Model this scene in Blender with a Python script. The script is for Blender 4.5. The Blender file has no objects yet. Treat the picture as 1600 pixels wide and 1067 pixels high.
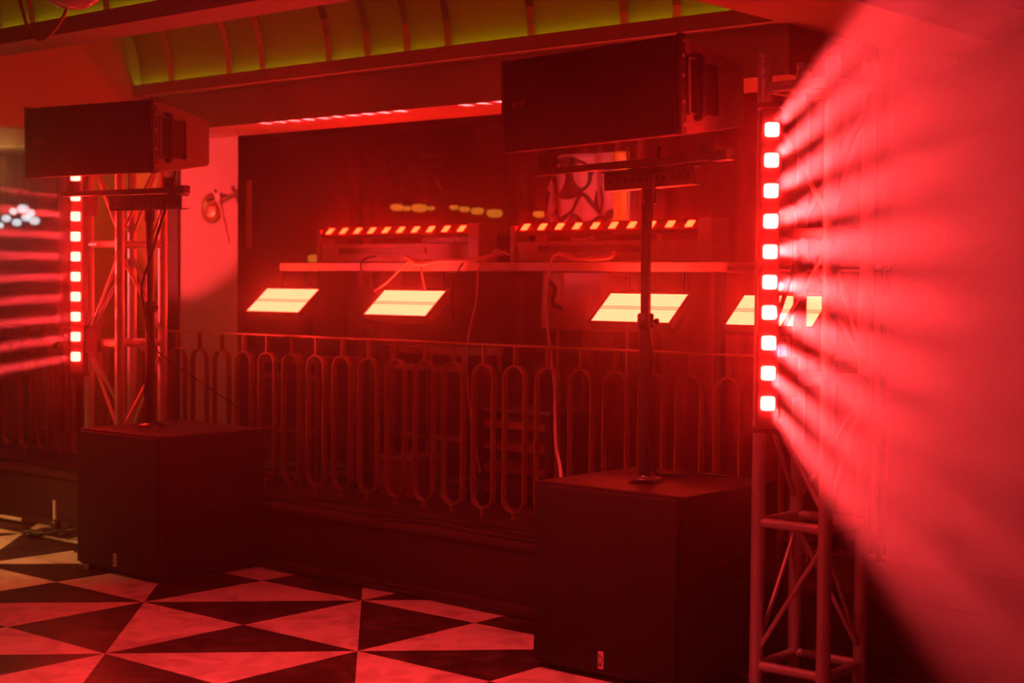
import bpy, bmesh, math, random
from mathutils import Vector, Matrix
random.seed(7)
PI = math.pi
C = bpy.context.scene.collection
sc = bpy.context.scene

# ------------------------------------------------------------------ camera, exposure, world
cam_d = bpy.data.cameras.new('camera'); cam = bpy.data.objects.new('camera', cam_d); C.objects.link(cam)
cam.location = (0, 0, 1.45)
cam.rotation_euler = (Matrix.Rotation(0.7063, 4, 'Z') @ Matrix.Rotation(PI/2 - 0.0372, 4, 'X') @ Matrix.Rotation(0.0093, 4, 'Z')).to_euler()
cam_d.sensor_width = 36; cam_d.lens = 2422.6*36/1600; cam_d.dof.use_dof = True; cam_d.dof.focus_distance = 6.5; cam_d.dof.aperture_fstop = 2.0; cam_d.clip_start = 0.05; cam_d.clip_end = 100
sc.camera = cam
sc.view_settings.view_transform = 'Standard'; sc.view_settings.look = 'None'
sc.view_settings.exposure = 0.0; sc.view_settings.gamma = 1.0; sc.view_settings.use_curve_mapping = False
sc.cycles.use_denoising = True
sc.cycles.max_bounces = 5; sc.cycles.diffuse_bounces = 2; sc.cycles.glossy_bounces = 3
sc.cycles.transmission_bounces = 3; sc.cycles.volume_bounces = 0; sc.cycles.sample_clamp_indirect = 4
w = bpy.data.worlds.new('night'); sc.world = w; w.use_nodes = True
w.node_tree.nodes['Background'].inputs[0].default_value = (0.02, 0.0, 0.0, 1)
w.node_tree.nodes['Background'].inputs[1].default_value = 0.2

RED = (1.0, 0.040, 0.046)
def lamp(name, kind, loc, energy, color, direction=None, **kw):
    d = bpy.data.lights.new(name, kind); o = bpy.data.objects.new(name, d); C.objects.link(o)
    o.location = loc; d.energy = energy; d.color = color
    if direction is not None: o.rotation_euler = Vector(direction).to_track_quat('-Z', 'Y').to_euler()
    for k, v in kw.items(): setattr(d, k, v)
    return o
# unseen lamps, several of them added only to lift the light
lamp('warm_room_lamp', 'SPOT', (-8.5, 2.2, 2.9), 850, (1.0, 0.42, 0.10), (0.55, 1.6, -2.9), shadow_soft_size=0.15, spot_size=0.88, spot_blend=1.0)
lamp('added_red_fill', 'AREA', (-2.6, 1.6, 3.1), 12, RED, (-0.4, 0.62, -0.45), size=0.5)  # added red fill, no such fixture known
lamp('added_red_fill', 'AREA', (-8.8, 3.0, 3.0), 14, RED, (0.35, 0.8, -0.35), size=0.5)  # second added red fill, from the left
lamp('added_floor_fill', 'AREA', (-3.4, 3.0, 3.1), 88, RED, (-.1, 0.1, -1), size=0.4, spread=1.7)  # added overhead fill that brightens the tiles
lamp('red_side_spot', 'SPOT', (-9.5, 3.5, 1.3), 760, RED, (1.5, 2.6, .72), shadow_soft_size=.05, spot_size=math.radians(27), spot_blend=.25)
lamp('added_cloth_spot', 'SPOT', (-4.7, 6.45, 2.28), 60, (1.0, .10, .10), (-.95, .85, -.40), shadow_soft_size=.03, spot_size=.7, spot_blend=.6)  # added spot so the printed cloth is lit
lamp('red_side_spot', 'SPOT', (-8.3, 3.9, 1.55), 230, RED, (1.4, 1.1, -.16), shadow_soft_size=.05, spot_size=math.radians(34), spot_blend=.5)  # extra spot added to brighten the left truss chords
lamp('warm_bay_lamp', 'POINT', (-9.3, 5.55, 2.15), 3.5, (1.0, .50, .10), shadow_soft_size=.06)
HAZE_DENSITY = 0.0225
BEAM_R, BEAM_L, BEAM_UP = 5600.0, 14000.0, 1600.0

# ------------------------------------------------------------------ materials
def mat(name, base, rough=0.5, metal=0.0, noise=0.0, nscale=20.0, bump=0.0, emit=None, estr=0.0, spec=0.5):
    m = bpy.data.materials.new(name); m.use_nodes = True; nt = m.node_tree; b = nt.nodes['Principled BSDF']
    b.inputs['Roughness'].default_value = rough; b.inputs['Metallic'].default_value = metal
    b.inputs['Specular IOR Level'].default_value = spec
    tc = nt.nodes.new('ShaderNodeTexCoord'); n = nt.nodes.new('ShaderNodeTexNoise')
    n.inputs['Scale'].default_value = nscale; n.inputs['Detail'].default_value = 5
    nt.links.new(tc.outputs['Object'], n.inputs['Vector'])
    r = nt.nodes.new('ShaderNodeMixRGB'); r.inputs[1].default_value = (*[c*(1-noise) for c in base], 1)
    r.inputs[2].default_value = (*[min(1, c*(1+noise)) for c in base], 1)
    nt.links.new(n.outputs['Fac'], r.inputs[0]); nt.links.new(r.outputs[0], b.inputs['Base Color'])
    if bump:
        bp = nt.nodes.new('ShaderNodeBump'); bp.inputs['Strength'].default_value = bump; bp.inputs['Distance'].default_value = 0.01
        nt.links.new(n.outputs['Fac'], bp.inputs['Height']); nt.links.new(bp.outputs[0], b.inputs['Normal'])
    if emit:
        b.inputs['Emission Color'].default_value = (*emit, 1); b.inputs['Emission Strength'].default_value = estr
    return m
M = {}
M['black'] = mat('black_coated_plywood', (0.008, 0.008, 0.008), 0.5, noise=.3, nscale=120, bump=.15)
M['grille'] = mat('black_speaker_grille', (0.004, 0.004, 0.004), 0.7, noise=.4, nscale=300, bump=.3)
M['plastic'] = mat('black_plastic', (0.03, 0.03, 0.03), 0.38, noise=.2)
M['cabinet'] = mat('dark_moulded_cabinet', (0.34, 0.32, 0.32), 0.42, noise=.3, nscale=60, bump=.1)
M['steel'] = mat('dark_steel', (0.16, 0.16, 0.16), 0.35, 0.8, noise=.3, nscale=60)
M['alu'] = mat('brushed_aluminium', (0.74, 0.72, 0.70), 0.38, 0.35, noise=.12, nscale=80)
M['brass'] = mat('aged_brass', (0.50, 0.29, 0.13), 0.30, 0.45, noise=.25, nscale=30)
M['plaster'] = mat('pale_plaster', (0.62, 0.56, 0.52), 0.75, noise=.06, nscale=6)
M['beam'] = mat('painted_beam', (0.42, 0.37, 0.36), 0.6, noise=.06, nscale=5)
M['wallr'] = mat('rough_painted_wall', (0.50, 0.44, 0.42), 0.8, noise=.12, nscale=60, bump=.2)
M['olive'] = mat('olive_gold_lacquer', (0.30, 0.23, 0.012), 0.45, noise=.25, nscale=3)
M['mirror'] = mat('mirror_strip', (0.75, 0.70, 0.66), 0.12, 0.95, noise=.1, nscale=12)
M['dark'] = mat('dark_stained_wood', (0.05, 0.025, 0.02), 0.5, noise=.3, nscale=8)
M['ledge'] = mat('dark_stone', (0.035, 0.02, 0.02), 0.55, noise=.5, nscale=14, bump=.15)
M['back'] = mat('dark_lacquered_panel', (0.10, 0.035, 0.018), 0.35, noise=.3, nscale=2)
M['curtain'] = mat('heavy_curtain', (0.35, 0.12, 0.10), 0.85, noise=.15, nscale=20)
M['white'] = mat('white_laminate', (0.78, 0.75, 0.72), 0.45, noise=.04, nscale=9)
M['cable'] = mat('black_rubber_cable', (0.02, 0.02, 0.02), 0.45)
M['pale_cable'] = mat('pale_plastic_cable', (0.75, 0.62, 0.58), 0.45)
M['opal'] = mat('opal_glass', (0.85, 0.80, 0.76), 0.25)
M['print'] = mat('printed_cloth', (0.60, 0.33, 0.34), 0.7, noise=.12, nscale=6)
M['motif'] = mat('dark_print', (0.04, 0.008, 0.012), 0.7)
M['yellow'] = mat('yellow_lining', (0.85, 0.55, 0.06), 0.55, noise=.1)
M['frame'] = mat('pale_metal_frame', (0.62, 0.45, 0.36), 0.4, 0.3, noise=.1)
M['badge'] = mat('badge_metal', (0.75, 0.55, 0.55), 0.4, 0.2)
M['dull'] = mat('dull_lettering', (0.22, 0.14, 0.14), 0.6)
M['print_white'] = mat('white_lettering', (0.75, 0.72, 0.72), 0.5)
M['lens_r'] = mat('lit_red_lens', (0.3, 0.3, 0.3), 0.3, emit=(1.0, 0.012, 0.010), estr=145)
M['lens_l'] = mat('lit_red_lens', (0.3, 0.3, 0.3), 0.3, emit=(1.0, 0.013, 0.009), estr=115)
M['lens_t'] = mat('lit_amber_red_lens', (0.3, 0.3, 0.3), 0.3, emit=(1.0, 0.0036, 0.0008), estr=140)
M['led_warm'] = mat('warm_led_strip', (0.4, 0.4, 0.4), 0.4, emit=(0.62, 0.60, 0.01), estr=8.5)
M['glow'] = mat('dim_amber_glow', (0.4, 0.3, 0.1), 0.4, emit=(1.0, 0.30, 0.03), estr=.45)  # emission stands in for blurred amber glints in the dark windows
M['bulb'] = mat('cool_white_bulb', (0.8, 0.8, 0.8), 0.3, emit=(0.80, 0.95, 1.0), estr=1.0)

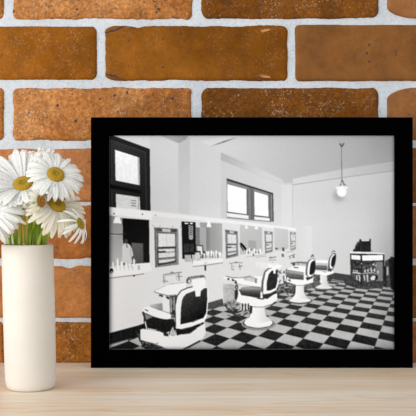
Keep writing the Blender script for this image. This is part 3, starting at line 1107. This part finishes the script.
####################
TASK DETAILS:
Exactly reproduce the run of lines from the start of the listing through the line with "sc = bpy.context.scene", inclusive; pictures are not copied.

SOLUTION FOR THIS PROBLEM:
Model this scene in Blender with a Python script. The script is for Blender 4.5. The Blender file has no objects yet. Treat the picture as 1600 pixels wide and 1067 pixels high.
import bpy, bmesh, math, random
from mathutils import Vector, Matrix
random.seed(7)
PI = math.pi
C = bpy.context.scene.collection
sc = bpy.context.scene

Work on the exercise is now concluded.